The Fetterman factor

When Pennsylvanians voted to elect Democrat John Fetterman as their newest senator, they knew what they were getting. He has a penchant for wearing ultra-casual clothes including hooded sweatshirts and basketball shorts.

This stands in stark contrast to the decorum historically associated with the upper chamber of Congress, though, and a number of his fellow senators have bristled at his appearance on the Senate floor.

Schumer took a different approach to the situation by announcing an effort to roll back existing standards, thus allowing Fetterman (and the other 99 senators) to essentially dress as they wish.

Bipartisan backlash

An overwhelming majority of Republican senators signed a letter to Schumer urging him to reconsider a casual dress code that “disrespects the institution we serve and the American families we represent.”

One GOP lawmaker even joked about wearing a bikini to work.

And at least one Democrat, Sen. Joe Manchin of West Virginia, said that rolling back the standards “degrades” the chamber.

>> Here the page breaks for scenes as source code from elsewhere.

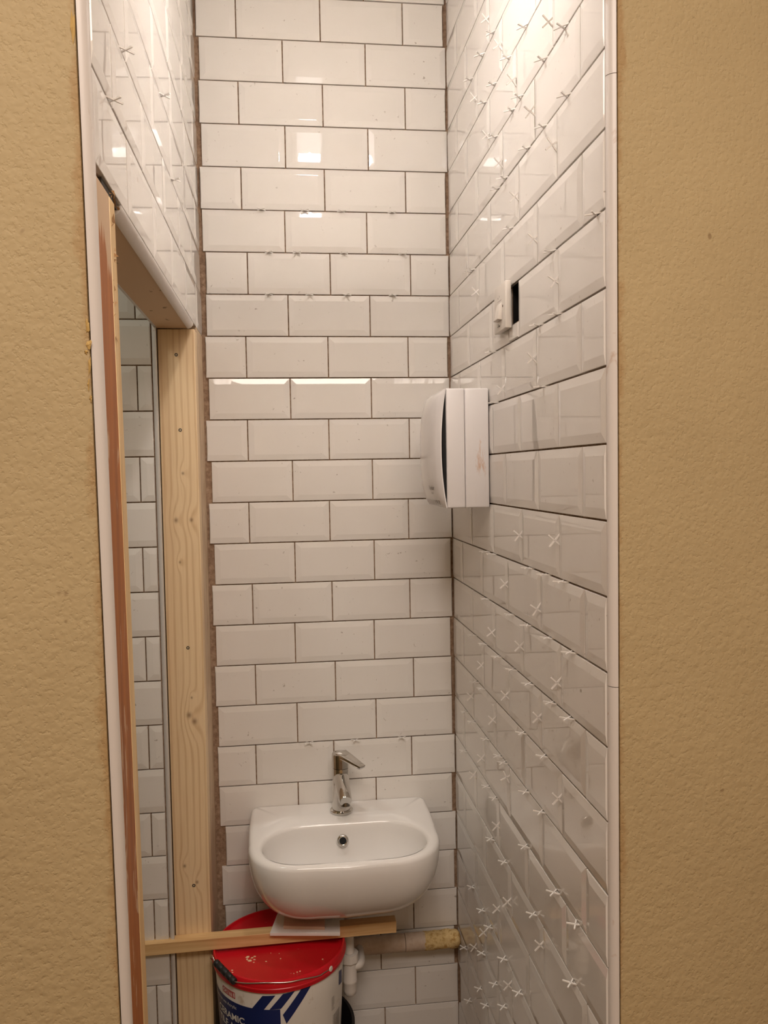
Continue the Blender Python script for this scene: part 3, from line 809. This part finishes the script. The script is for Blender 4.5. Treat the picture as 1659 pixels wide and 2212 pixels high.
for j in range(NZ):
    for i in (0, NY): k = j*(NY+1)+i; F.append((k, k+NY+1, S+k+NY+1, S+k))
for i in range(NY):
    for j in (0, NZ): k = j*(NY+1)+i; F.append((k, k+1, S+k+1, S+k))
cover = autosmooth(obj('bowed_cover', V, F, DW, dr), 40)
def cover_x(y, z):
    u = (y-dy0)/(dy1-dy0); v = (z-dz0)/(dz1-dz0); return cov(u, v).x
V, F = [], []
for i in range(9):
    y = -.385+.014*i; z = dz0+.010
    x = cover_x(y, z)-.0004
    b = len(V); V += [(x, y, z-.004), (x, y+.004, z-.004), (cover_x(y+.007, z+.006)-.0004, y+.008, z+.006), (cover_x(y+.003, z+.006)-.0004, y+.004, z+.006)]; F.append((b, b+1, b+2, b+3))
obj('outlet_slots', V, F, GT, cover, kind='stuff')
def text_cover(s, size, y0, z0):
    cu = bpy.data.curves.new('logo_curve', 'FONT'); cu.body = s; cu.size = size; cu.resolution_u = 3
    to = bpy.data.objects.new('tmp', cu); COL.objects.link(to)
    me = bpy.data.meshes.new_from_object(to.evaluated_get(bpy.context.evaluated_depsgraph_get()))
    V = [(cover_x(y0-v.co.x, z0+v.co.y)-.0006, y0-v.co.x, z0+v.co.y) for v in me.vertices]; F = [tuple(p.vertices) for p in me.polygons]
    bpy.data.objects.remove(to); return obj('logo_text', V, F, GT, cover)
text_cover('Xpelair', .013, -.335, dz0+.038)
text_cover('heater', .007, -.345, dz0+.029)

# ------------------------------------------------------------------ isolator switch
SWM = plain('white_switch_plastic', (0.74, 0.69, 0.63, 1), 0.35)
sy0, sy1, sz0, sz1 = -.581, -.500, 1.7555, 1.8415
sw = empty('isolator_switch', (-.012, (sy0+sy1)/2, sz0), 'small white square rocker switch on the right wall above the hand dryer', 'switch')
rbox('back_box', -.0155, -.0040, sy0, sy1, sz0, sz1, .0018, SWM, sw)
pc = Vector((-.0157, -.541, 1.789))
V = [(-.0156, -.557, 1.7745), (-.0156, -.523, 1.7745), (-.0156, -.523, 1.807), (-.0156, -.557, 1.807), (-.0240, -.5555, 1.776), (-.0240, -.5245, 1.776), (-.0170, -.5245, 1.806), (-.0170, -.5555, 1.806)]
bevel(obj('rocker', V, [(0, 3, 2, 1), (4, 5, 6, 7), (0, 1, 5, 4), (1, 2, 6, 5), (2, 3, 7, 6), (3, 0, 4, 7)], SWM, sw), .0007, 2)
V, F = [], []
for (y, z, a_, b_) in [(-.530, 1.8165, .002, .0035), (-.540, 1.818, .0012, .004), (-.546, 1.8145, .0005, .0005), (-.530, 1.7675, .002, .0035), (-.527, 1.7640, .003, .003), (-.5375, 1.7640, .009, .003), (-.540, 1.8115, .028, .0006)]:
    b = len(V); V += [(-.01575, y-a_/2, z), (-.01575, y+a_/2, z), (-.01575, y+a_/2, z+b_), (-.01575, y-a_/2, z+b_)]; F.append((b, b+1, b+2, b+3))
for y in (-.519, -.5625): V2, F2 = lathe([(.0022, 0), (.0022, .0004)], 10, (-1, 0, 0), (-.0155, y, 1.7985)); b = len(V); V += V2; F += [tuple(i+b for i in f) for f in F2]
obj('printed_marks', V, F, plain('dark_switch_marks', lin(92, 76, 60), .6), sw, kind='stuff')

# ------------------------------------------------------------------ tile spacers
SPM = NT('white_spacer_plastic', 0.4, (0.80, 0.77, 0.73, 1)).m
def spacer_me():
    V, F = [], []
    a, w2, h2 = .0132, .00110, .0009
    for ang in (45, 135):
        c, s = math.cos(math.radians(ang)), math.sin(math.radians(ang)); b = len(V)
        for z in (-h2, h2):
            for (u, v) in ((-a, -w2), (a, -w2), (a, w2), (-a, w2)): V.append((u*c-v*s, u*s+v*c, z))
        F += [tuple(b+i for i in f) for f in ((3, 2, 1, 0), (4, 5, 6, 7), (0, 1, 5, 4), (1, 2, 6, 5), (2, 3, 7, 6), (3, 0, 4, 7))]
    me = bpy.data.meshes.new('tile_spacer'); me.from_pydata(V, [], F); me.materials.append(SPM); return me
SPME = spacer_me()
ORD = ['first', 'second', 'third', 'fourth', 'fifth', 'sixth', 'seventh', 'eighth', 'ninth', 'tenth', 'eleventh', 'twelfth', 'thirteenth', 'fourteenth', 'fifteenth']
def spacer(loc, rot, label, group):
    o = bpy.data.objects.new('tile_spacer', SPME); COL.objects.link(o); o.location = loc; o.rotation_euler = rot; tag(o, label, 'tile spacer', group)
RH = [(1132.7,61),(1217,65),(1062,73.5),(1040,128),(1096.7,129),(1173,136),(1066,188.6),(1123,213.5),(1223,213.5),(1015,183),(1105,240),(1173,283),(1045,236),(1069,308),(1138,331),(1090,385),(1073,424),(1102,507.5),(1189.6,557),(1286.6,473),(1020,596),
 (1204,689),(1164,716),(1064,770),(1069,878.5),(1171,848),(1016,595),
 (1051,1200),(1064,1205),(1142,1237),(1178.5,1250),(1217,1268),(1049.5,1297),(1103.6,1336),(1141,1356.6),(1184,1384),(1234,1417.6),(1023,1381.5),(1045,1408),(1077,1430),(1109,1449.5),(1145,1485.5),(1192,1519),(1231,1555),(1029,1477),(1042.6,1505),(1006.5,1542),(1023,1567),(1051,1598),(1130,1591),(1176,1643.6),(1078.6,1635),(1004,1621),
 (1053.7,1714),(1070,1736),(1090,1691.6),(1137,1715),(1170,1758),(1062,1804),(1090,1854),(1137,1840),(1200.7,1916),(1153.5,1966),(1042.6,1960.6),(1059,1994),(1245,1987),(1090,2060),(1042.6,2055),(1236.7,2121),(1070,2113),(1123,2131),(1090,2157.5),(1073,2174),(1004,2080),(1037,2130),(1015,2170),(1051,2199),(1020,1902)]
RVs = [(1044,58),(1077,103),(1191,43),(1113,169),(1153.5,236),(1202,308),(1026,211),(1085.6,347),(1120,419),(1159,513),(1054,291),(1201,607),(1033,628),(1156,773),(1088,847),(1126,1157),(1206,1168),
 (1097,1263.7),(1162,1315),(1060.6,1362),(1124,1394),(1206,1474),(1040,1435.6),(1091,1498),(1017.6,1502),(1164.6,1549),(1067.6,1555),(1040,1632.5),(1098,1677),(1026,1674),(1067.6,1772),(1106,1960.6),(1078.6,1969),(1051,2021.6),(1028.7,2052),(1173,2049),(1101,2127),(1209,1725)]
def onx(px, py_, x):
    d = FW*FPX+RR*(px-829.5)-UU*(py_-1106); return CAM+d*((x-CAM.x)/d.x)
def ony(px, py_, y):
    d = FW*FPX+RR*(px-829.5)-UU*(py_-1106); return CAM+d*((y-CAM.y)/d.y)
lev = {}; upr = {}
for px, py_ in RH:
    p = onx(px, py_, -.004); k = round((ZT-p.z)/P)
    if p.y > -.012: p.y = -.012
    if -.58 < p.y < -.49 and k == 8: continue
    lst = lev.setdefault(k, [])
    if any(abs(q-p.y) < .012 for q in lst): continue
    lst.append(p.y)
for px, py_ in RVs:
    p = onx(px, py_, -.004); k = math.floor((ZT-p.z)/P)+1
    js = [-v for v in RSPEC.get(k, rj(k))]
    y = min(js, key=lambda v: abs(v-p.y)); z = min(max(p.z, J(k)+.02), J(k-1)-.02)
    if abs(y-p.y) > .09: continue
    lst = upr.setdefault(k, [])
    if any(abs(q[0]-y) < .012 for q in lst): continue
    lst.append((y, z))
GRP = 'white cross spacers left in the right wall tile joints'
def level_phrase(k):
    if k >= 13: return '%s level joint below hand dryer' % ORD[k-13]
    if k <= 7: return '%s level joint above light switch' % ORD[7-k]
    return {8: 'level joint behind light switch', 9: 'level joint just under light switch', 10: 'level joint at upper dryer edge', 11: 'level joint behind hand dryer', 12: 'level joint under hand dryer'}[k]
def row_phrase(k):
    if k >= 14: return '%s tile row below hand dryer' % ORD[k-14]
    if k <= 7: return '%s tile row above light switch' % ORD[7-k]
    return {8: 'tile row meeting switch top', 9: 'tile row holding light switch', 10: 'tile row above hand dryer', 11: 'tile row beside upper dryer', 12: 'tile row beside lower dryer', 13: 'tile row touching dryer bottom'}[k]
random.seed(9)
def orderw(i, n): return 'the only one' if n == 1 else '%s from corner' % ORD[i]
for k, ys in sorted(lev.items()):
    ys.sort(reverse=True)
    for i, y in enumerate(ys):
        spacer((-.0052-random.uniform(0, .0025), y, J(k)), (0, 0, random.gauss(0, .12)), 'white cross spacer, right wall, %s, %s' % (level_phrase(k), orderw(i, len(ys))), GRP)
for k, ys in sorted(upr.items()):
    ys.sort(reverse=True)
    for i, (y, z) in enumerate(ys):
        spacer((-.0052-random.uniform(0, .0025), y, z), (math.pi/2, random.gauss(0, .12), 0), 'white cross spacer, right wall upright joint, %s, %s' % (row_phrase(k), orderw(i, len(ys))), GRP)
BH = [(5, [(564.6,458),(658.6,459.7),(738,465),(846.7,468.7)], 'highest spacer row on back wall'), (6, [(581,552),(642,555.5),(743.6,557),(870,559)], 'middle of upper spacer rows on back wall'), (7, [(581,644),(669.5,646),(749,647.8),(850,649.6)], 'lowest of upper spacer rows on back wall')]
for k, ps, ph in BH:
    for i, (px, py_) in enumerate(ps):
        spacer((ony(px, py_, -.003).x, -.0062-random.uniform(0, .001), J(k)), (0, 0, random.gauss(0, .1)), 'white cross spacer, %s, %s from left' % (ph, ORD[i]), 'white cross spacers in the back wall joints')
for (px, py_), lb in zip([(668, 1610), (768, 1608), (868, 1602)], ['left of the chrome tap', 'just right of the chrome tap', 'furthest right of the chrome tap']):
    spacer((ony(px, py_, -.003).x, -.0062, J(18)), (0, 0, random.gauss(0, .1)), 'white cross spacer in the back wall joint above basin, %s' % lb, 'white cross spacers in the back wall joints')
for (k, y), lb in zip([(7, -1.045), (6, -.955), (6, -.49), (5, -.60)], ['lowest, nearest the white quadrant trim', 'second lowest, nearest the front', 'near the back corner above doorway', 'topmost and deeper in']):
    spacer((-W+.0062, y, J(k)), (0, 0, random.gauss(0, .1)), 'white cross spacer on left wall above doorway, %s' % lb, 'white cross spacers in the left wall joints')

# ------------------------------------------------------------------ lamp (out of frame, seen in the glaze)
lamp = empty('pendant_lamp', (BULB.x, BULB.y, CZ), 'white pendant lamp hanging from the cubicle ceiling', 'lamp')
def emis(name, col, st):
    t = NT(name, 0.5, (0.9, 0.9, 0.9, 1)); t.b.inputs['Emission Color'].default_value = (*col, 1); t.b.inputs['Emission Strength'].default_value = st; return t.m
obj('bulb', *lathe([(.004, -.042), (.024, -.036), (.036, -.020), (.040, 0), (.036, .018), (.022, .036), (.014, .048)], 24, (0, 0, 1), BULB), emis('lit_bulb', BULB_COL, BULB_STRENGTH), lamp, smooth=True)
obj('shade', *lathe([(.052, -.012), (.058, .0), (.058, .080), (.050, .090), (.014, .090), (.014, .088), (.049, .088), (.056, .079), (.056, .001), (.051, -.010)], 4, (0, 0, 1), BULB, False), emis('lit_opal_shade', BULB_COL, 3.0), lamp)
obj('cord', *lathe([(.003, .088), (.003, CZ-BULB.z)], 10, (0, 0, 1), BULB), SPM, lamp)
obj('ceiling_rose', *lathe([(.04, CZ-BULB.z-.02), (.045, CZ-BULB.z)], 24, (0, 0, 1), BULB), SPM, lamp)
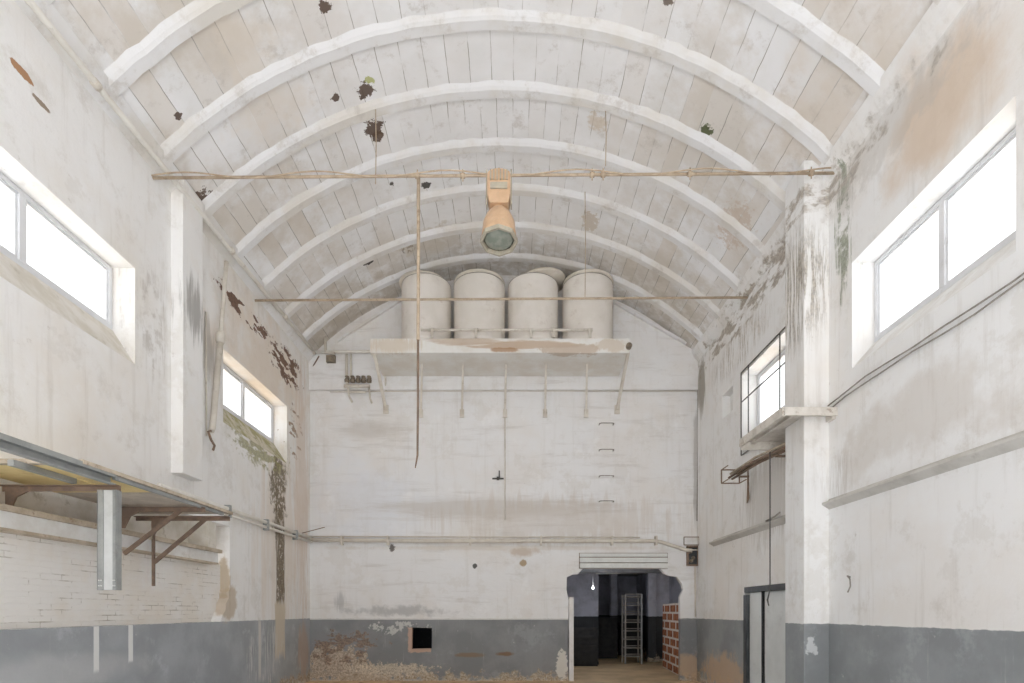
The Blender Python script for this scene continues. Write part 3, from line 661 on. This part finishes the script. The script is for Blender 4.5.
# valve manifold
root = thing('valve_manifold', 'small rusty valve set on a pipe bracket under the cornice pipe corner', 'valve', at(358, 392, YB-.15))
yv = YB-.15; q = lambda px, py: at(px, py, yv)
MB().tube([q(346.5, 354), q(346.5, 382), q(348, 386)], .03).build('feed_pipe', M['pipe'], root)
MB().tube([q(351, 354), q(351, 378)], .024).build('feed_pipe', M['pipe'], root)
m = MB().tube([q(344, 386), q(370, 386)], .036); m.tube([q(349, 392), q(366, 392)], .024); m.build('crossbar', M['pipe'], root)
for px in (347, 352.5, 358, 363.5, 369):
    m = MB().lathe([(0, -.06), (.055, -.05), (.06, .0), (.03, .05), (.045, .06), (.045, .085), (0, .095)], q(px, 380), 12); m.tube([q(px-2, 380), q(px+2.5, 378)], .016, 6); m.build('valve', M['valve'], root)
for pa in ([(348, 386), (349, 396), (352, 402)], [(369, 386), (370, 398), (372, 403)]):
    MB().tube([q(*k) for k in pa], .022).build('outlet', M['pipe'], root)
MB().box(q(326, 362)+Vector((-.0, 0, 0)), q(335, 355)+Vector((0, .12, 0))).build('bracket_block', M['valve'], root)
m = MB().tube([at(319, 356, YB-.12), at(311, 370, YB-.05)], .014, 6); m.build('stay', M['rust'], root)
m = MB().tube([at(375, 353, YB-.2), at(381, 358, YB-.2), at(385, 372, YB-.12), at(386, 391, YB-.04)], .022)
tag(m.build('bent_pipe', M['pipe']), 'short bent pipe curling down off the shelf end by the valves', 'pipe')

# thin cable across end wall and vertical seam tube
m = MB().tube([at(330, 392, YB-.03), at(420, 391, YB-.1), at(697, 391, YB-.03)], .011, 6); tag(m.build('wall_cable', M['pipe']), 'thin cable stretched across the end wall under the tank shelf', 'cable')
m = MB().tube([at(505, 415, YB-.01), at(505, 520, YB-.01)], .013, 6); tag(m.build('seam_pipe', M['pipe']), 'faint painted pipe down the middle of the end wall', 'pipe')
m = MB().tube([at(697.5, 365, YB-.04), at(698, 440, YB-.04), at(697, 521, YB-.04)], .014, 6); tag(m.build('corner_pipe', M['cable']), 'dark thin pipe down the corner beside the end wall', 'pipe')
m = MB().tube([at(695, 566, YB-.03), at(695.5, 617, YB-.03)], .018, 6); tag(m.build('box_conduit', M['pipe']), 'thin conduit dropping from the junction box beside the doorway', 'pipe')

# rungs, hooks
for i, py in enumerate((425, 451, 477, 502)):
    a, b = at(599, py, YB), at(613, py, YB); s_ = Vector((0, -.14, 0)); m = MB().tube([a, a+s_*.8, a+s_+Vector((.04, 0, 0)), b+s_+Vector((-.04, 0, 0)), b+s_*.8, b], .010, 7)
    tag(m.build('iron_rung', M['cable']), 'rusty iron rung on the end wall, ' + ('topmost of the four under the shelf strut', 'second of four below the tank shelf', 'third of four below the tank shelf', 'lowest of four, nearest the doorway')[i], 'rung', 'iron rungs on the end wall')
a = at(498, 478, YB); m = MB().bar(a+Vector((-.13, -.03, -.02)), a+Vector((.13, -.03, -.02)), .03, .03); m.bar(a+Vector((.03, -.03, -.02)), a+Vector((.03, -.03, .16)), .03, .03)
m.box(a+Vector((-.03, -.05, -.05)), a+Vector((.03, .01, .02))); tag(m.build('wall_bracket', M['dark']), 'small dark T shaped iron bracket in the middle of the end wall', 'bracket')
a = on_right(848, 577, XR-.03); m = MB().tube([a+Vector((.03, 0, 0)), a+Vector((-.02, -.02, .01)), a+Vector((-.03, -.09, -.03)), a+Vector((-.03, -.1, -.12)), a+Vector((-.02, -.03, -.19))], .009, 8)
tag(m.build('wall_hook', M['cable']), 'curved rusty hook alone on the blank wall above the grey dado', 'hook')
a = on_right(772, 520, XR); m = MB().tube([a, a+Vector((-.05, .1, .0)), a+Vector((-.05, -.2, .02)), a+Vector((-.04, -.35, .06))], .014, 6)
tag(m.build('bent_rod', M['cable']), 'short bent rod on the ledge above the metal door', 'rod')

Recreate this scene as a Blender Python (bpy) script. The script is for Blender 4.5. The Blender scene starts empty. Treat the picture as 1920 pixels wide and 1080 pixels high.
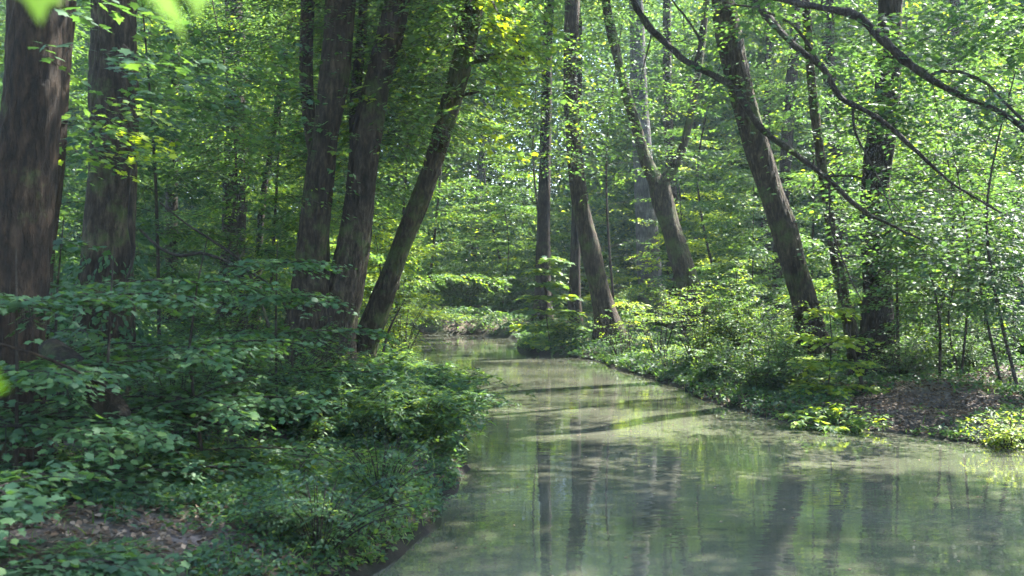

There have also been several op-ed pieces written for prominent news outlets that slam the decision, including one that predicts “attention-seeking lawmakers will don T-shirts emblazoned with the names and mascots of their hometown sport franchises — or inflammatory partisan messages.”

As for Fetterman, he thinks the controversy is “mystifying,” adding that there are “much more important kinds of issues we should be addressing."